§ **DATA SUPPLIED**
----
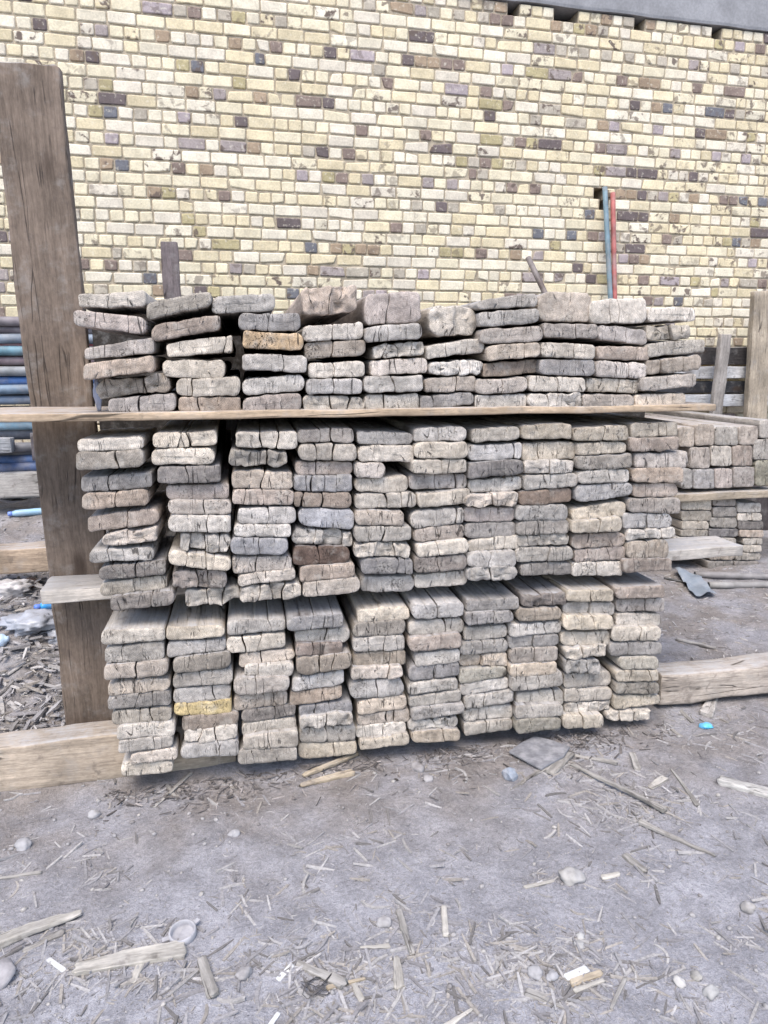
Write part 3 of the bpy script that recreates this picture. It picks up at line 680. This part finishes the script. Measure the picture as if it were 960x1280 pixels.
----
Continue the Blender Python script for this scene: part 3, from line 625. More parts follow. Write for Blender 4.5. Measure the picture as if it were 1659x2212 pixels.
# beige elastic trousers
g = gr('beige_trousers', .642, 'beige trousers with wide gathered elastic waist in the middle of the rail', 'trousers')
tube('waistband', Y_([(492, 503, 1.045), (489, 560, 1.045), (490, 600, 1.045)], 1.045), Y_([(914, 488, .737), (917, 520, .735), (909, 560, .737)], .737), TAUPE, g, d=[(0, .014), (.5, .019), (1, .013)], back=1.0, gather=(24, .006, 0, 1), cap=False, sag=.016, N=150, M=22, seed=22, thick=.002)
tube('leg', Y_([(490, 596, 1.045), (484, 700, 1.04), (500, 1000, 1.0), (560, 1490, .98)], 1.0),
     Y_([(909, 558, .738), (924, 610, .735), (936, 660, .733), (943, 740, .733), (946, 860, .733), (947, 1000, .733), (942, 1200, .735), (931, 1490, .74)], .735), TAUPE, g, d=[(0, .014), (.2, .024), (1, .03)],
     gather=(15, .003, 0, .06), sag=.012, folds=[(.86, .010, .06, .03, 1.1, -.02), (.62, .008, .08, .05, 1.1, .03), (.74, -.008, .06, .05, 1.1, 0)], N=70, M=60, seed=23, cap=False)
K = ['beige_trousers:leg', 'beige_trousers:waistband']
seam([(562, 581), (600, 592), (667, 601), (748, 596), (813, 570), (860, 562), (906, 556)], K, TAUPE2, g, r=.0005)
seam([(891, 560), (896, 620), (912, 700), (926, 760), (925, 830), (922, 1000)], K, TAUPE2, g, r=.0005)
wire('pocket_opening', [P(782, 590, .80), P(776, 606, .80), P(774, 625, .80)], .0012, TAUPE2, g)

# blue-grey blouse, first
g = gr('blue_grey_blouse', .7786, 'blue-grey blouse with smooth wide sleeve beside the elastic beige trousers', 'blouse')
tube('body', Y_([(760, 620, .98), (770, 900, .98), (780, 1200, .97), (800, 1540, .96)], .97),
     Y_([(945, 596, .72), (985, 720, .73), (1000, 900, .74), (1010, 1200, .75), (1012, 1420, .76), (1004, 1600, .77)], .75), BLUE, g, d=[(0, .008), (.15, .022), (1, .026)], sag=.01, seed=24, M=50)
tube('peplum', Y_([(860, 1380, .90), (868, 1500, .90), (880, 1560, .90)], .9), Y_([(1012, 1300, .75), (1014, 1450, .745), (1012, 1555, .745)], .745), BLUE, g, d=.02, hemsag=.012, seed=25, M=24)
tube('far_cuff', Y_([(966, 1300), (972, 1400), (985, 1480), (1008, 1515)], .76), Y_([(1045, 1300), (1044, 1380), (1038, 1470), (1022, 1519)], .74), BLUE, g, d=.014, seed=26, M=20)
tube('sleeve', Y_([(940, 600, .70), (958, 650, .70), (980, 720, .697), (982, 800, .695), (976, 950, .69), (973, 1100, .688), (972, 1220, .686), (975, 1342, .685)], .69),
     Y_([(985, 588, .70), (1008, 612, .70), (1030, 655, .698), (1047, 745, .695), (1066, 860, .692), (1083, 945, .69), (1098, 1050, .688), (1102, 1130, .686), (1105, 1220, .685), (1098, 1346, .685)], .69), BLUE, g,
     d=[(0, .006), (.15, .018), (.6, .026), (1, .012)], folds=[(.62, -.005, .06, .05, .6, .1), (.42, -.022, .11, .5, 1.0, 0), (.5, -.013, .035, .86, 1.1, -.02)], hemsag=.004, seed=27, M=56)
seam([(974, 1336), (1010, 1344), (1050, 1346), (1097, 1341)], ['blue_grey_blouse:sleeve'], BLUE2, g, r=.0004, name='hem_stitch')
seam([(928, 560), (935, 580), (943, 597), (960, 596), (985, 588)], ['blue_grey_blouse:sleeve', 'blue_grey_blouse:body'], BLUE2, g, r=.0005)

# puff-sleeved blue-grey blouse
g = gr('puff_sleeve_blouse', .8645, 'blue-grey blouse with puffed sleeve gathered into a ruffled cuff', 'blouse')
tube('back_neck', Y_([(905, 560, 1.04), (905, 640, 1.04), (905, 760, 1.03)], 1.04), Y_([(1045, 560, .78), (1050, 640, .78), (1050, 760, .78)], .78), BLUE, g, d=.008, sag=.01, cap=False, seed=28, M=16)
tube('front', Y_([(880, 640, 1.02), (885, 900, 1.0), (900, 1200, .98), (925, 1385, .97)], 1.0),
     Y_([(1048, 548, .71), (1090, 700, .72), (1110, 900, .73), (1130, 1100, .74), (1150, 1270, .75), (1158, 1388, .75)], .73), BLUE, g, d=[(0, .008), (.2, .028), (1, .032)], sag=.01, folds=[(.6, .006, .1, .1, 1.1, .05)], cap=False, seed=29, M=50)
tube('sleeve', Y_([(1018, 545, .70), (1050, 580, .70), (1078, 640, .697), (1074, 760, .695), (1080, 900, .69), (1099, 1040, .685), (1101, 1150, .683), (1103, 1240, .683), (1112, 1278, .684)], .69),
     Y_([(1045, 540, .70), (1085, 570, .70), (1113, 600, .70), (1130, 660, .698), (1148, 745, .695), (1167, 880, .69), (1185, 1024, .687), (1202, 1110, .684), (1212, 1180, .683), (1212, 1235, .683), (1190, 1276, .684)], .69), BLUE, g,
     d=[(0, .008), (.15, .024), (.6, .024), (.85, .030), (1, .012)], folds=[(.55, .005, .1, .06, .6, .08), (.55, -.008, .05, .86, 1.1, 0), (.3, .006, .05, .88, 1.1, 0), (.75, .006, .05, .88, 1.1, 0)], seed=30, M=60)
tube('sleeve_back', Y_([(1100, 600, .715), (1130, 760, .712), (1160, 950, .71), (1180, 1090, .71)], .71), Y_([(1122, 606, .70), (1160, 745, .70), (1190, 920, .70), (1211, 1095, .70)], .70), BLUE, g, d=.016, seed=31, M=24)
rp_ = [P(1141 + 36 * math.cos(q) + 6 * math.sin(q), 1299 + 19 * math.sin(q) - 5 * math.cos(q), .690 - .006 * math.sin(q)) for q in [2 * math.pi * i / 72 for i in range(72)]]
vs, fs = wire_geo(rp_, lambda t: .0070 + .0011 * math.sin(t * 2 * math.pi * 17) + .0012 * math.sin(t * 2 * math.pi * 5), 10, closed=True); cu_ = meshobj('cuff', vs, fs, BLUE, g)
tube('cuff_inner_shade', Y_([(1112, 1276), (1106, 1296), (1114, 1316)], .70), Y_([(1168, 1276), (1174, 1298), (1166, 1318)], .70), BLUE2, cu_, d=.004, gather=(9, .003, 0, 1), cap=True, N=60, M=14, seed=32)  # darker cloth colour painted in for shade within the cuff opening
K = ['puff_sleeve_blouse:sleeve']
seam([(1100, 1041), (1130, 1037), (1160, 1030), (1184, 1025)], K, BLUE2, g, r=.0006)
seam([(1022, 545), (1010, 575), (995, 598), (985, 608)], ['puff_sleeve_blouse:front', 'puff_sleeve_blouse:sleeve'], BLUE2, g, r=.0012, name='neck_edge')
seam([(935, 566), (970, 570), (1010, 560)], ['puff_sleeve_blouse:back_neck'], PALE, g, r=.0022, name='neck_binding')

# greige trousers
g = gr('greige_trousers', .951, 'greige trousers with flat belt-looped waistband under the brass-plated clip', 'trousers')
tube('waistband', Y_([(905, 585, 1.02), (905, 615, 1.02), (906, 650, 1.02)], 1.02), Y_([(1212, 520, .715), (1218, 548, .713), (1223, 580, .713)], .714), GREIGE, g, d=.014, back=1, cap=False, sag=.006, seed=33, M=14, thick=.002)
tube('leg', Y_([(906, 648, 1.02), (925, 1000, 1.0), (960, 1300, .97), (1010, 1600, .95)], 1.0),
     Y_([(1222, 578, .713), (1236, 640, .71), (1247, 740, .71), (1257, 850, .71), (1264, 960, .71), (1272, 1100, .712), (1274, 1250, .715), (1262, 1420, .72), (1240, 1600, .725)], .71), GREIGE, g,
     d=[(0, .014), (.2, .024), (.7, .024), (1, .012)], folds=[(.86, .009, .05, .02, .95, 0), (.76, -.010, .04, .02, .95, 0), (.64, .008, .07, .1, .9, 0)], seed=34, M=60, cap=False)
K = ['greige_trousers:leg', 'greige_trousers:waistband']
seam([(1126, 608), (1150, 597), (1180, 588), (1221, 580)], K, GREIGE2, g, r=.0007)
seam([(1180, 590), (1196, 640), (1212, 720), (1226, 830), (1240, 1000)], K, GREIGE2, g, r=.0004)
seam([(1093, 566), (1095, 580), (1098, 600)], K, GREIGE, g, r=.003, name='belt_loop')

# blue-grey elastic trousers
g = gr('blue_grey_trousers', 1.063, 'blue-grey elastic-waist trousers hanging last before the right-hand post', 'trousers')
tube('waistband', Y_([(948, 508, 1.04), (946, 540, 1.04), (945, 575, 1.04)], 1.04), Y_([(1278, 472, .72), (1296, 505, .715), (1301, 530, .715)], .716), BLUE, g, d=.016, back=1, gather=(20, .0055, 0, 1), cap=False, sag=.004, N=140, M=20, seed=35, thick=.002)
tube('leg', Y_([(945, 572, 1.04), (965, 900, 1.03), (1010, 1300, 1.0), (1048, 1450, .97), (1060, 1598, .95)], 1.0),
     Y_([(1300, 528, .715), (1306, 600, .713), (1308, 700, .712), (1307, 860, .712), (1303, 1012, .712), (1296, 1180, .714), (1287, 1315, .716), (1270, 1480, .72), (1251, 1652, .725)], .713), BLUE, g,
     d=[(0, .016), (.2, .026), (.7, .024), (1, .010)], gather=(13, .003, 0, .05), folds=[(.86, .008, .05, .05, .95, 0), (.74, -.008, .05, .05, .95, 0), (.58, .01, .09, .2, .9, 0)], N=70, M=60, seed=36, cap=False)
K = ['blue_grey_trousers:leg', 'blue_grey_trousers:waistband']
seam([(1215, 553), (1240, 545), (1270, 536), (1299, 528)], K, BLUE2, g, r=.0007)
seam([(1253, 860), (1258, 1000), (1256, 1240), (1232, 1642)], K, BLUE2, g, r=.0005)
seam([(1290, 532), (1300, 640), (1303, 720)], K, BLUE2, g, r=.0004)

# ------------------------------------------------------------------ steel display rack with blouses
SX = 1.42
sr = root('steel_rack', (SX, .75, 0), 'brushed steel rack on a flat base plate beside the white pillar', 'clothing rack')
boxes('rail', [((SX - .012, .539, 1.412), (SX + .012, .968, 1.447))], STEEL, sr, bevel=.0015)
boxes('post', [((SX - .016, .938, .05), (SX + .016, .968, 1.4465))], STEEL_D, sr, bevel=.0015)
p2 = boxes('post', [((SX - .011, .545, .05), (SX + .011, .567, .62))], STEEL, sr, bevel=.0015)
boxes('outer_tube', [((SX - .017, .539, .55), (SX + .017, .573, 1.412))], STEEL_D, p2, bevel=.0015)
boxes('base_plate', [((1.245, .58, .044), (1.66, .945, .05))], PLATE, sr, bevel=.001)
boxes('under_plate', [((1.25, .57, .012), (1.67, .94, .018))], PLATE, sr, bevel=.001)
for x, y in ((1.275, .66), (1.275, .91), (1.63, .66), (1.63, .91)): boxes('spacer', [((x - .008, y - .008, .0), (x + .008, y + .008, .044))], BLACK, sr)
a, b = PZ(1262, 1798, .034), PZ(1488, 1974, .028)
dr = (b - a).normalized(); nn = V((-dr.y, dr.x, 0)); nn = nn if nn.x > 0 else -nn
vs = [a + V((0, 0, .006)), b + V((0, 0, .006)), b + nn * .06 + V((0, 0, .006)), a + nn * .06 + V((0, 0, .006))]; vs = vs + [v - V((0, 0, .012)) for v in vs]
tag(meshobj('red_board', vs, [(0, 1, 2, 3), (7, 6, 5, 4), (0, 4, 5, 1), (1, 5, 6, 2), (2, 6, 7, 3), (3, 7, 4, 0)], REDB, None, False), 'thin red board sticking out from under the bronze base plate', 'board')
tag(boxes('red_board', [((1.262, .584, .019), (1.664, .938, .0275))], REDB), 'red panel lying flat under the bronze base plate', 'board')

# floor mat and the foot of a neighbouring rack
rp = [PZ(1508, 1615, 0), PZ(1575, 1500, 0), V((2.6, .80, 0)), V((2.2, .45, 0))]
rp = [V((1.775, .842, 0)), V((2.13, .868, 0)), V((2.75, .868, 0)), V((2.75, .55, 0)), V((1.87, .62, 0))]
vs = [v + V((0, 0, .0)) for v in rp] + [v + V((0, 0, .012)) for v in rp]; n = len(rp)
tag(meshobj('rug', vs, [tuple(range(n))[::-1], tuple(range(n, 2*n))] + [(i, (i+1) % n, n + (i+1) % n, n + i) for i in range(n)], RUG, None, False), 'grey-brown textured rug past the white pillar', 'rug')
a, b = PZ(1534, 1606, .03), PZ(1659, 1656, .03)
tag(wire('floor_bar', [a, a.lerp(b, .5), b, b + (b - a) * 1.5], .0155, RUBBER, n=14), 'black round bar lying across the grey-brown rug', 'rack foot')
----
§ **EXERCISE INSTRUCTIONS**
Scan the data above; copy every line where "this" appears.

§ **REPLY**
Write part 3 of the bpy script that recreates this picture. It picks up at line 680. This part finishes the script. Measure the picture as if it were 960x1280 pixels.
Continue the Blender Python script for this scene: part 3, from line 625. More parts follow. Write for Blender 4.5. Measure the picture as if it were 1659x2212 pixels.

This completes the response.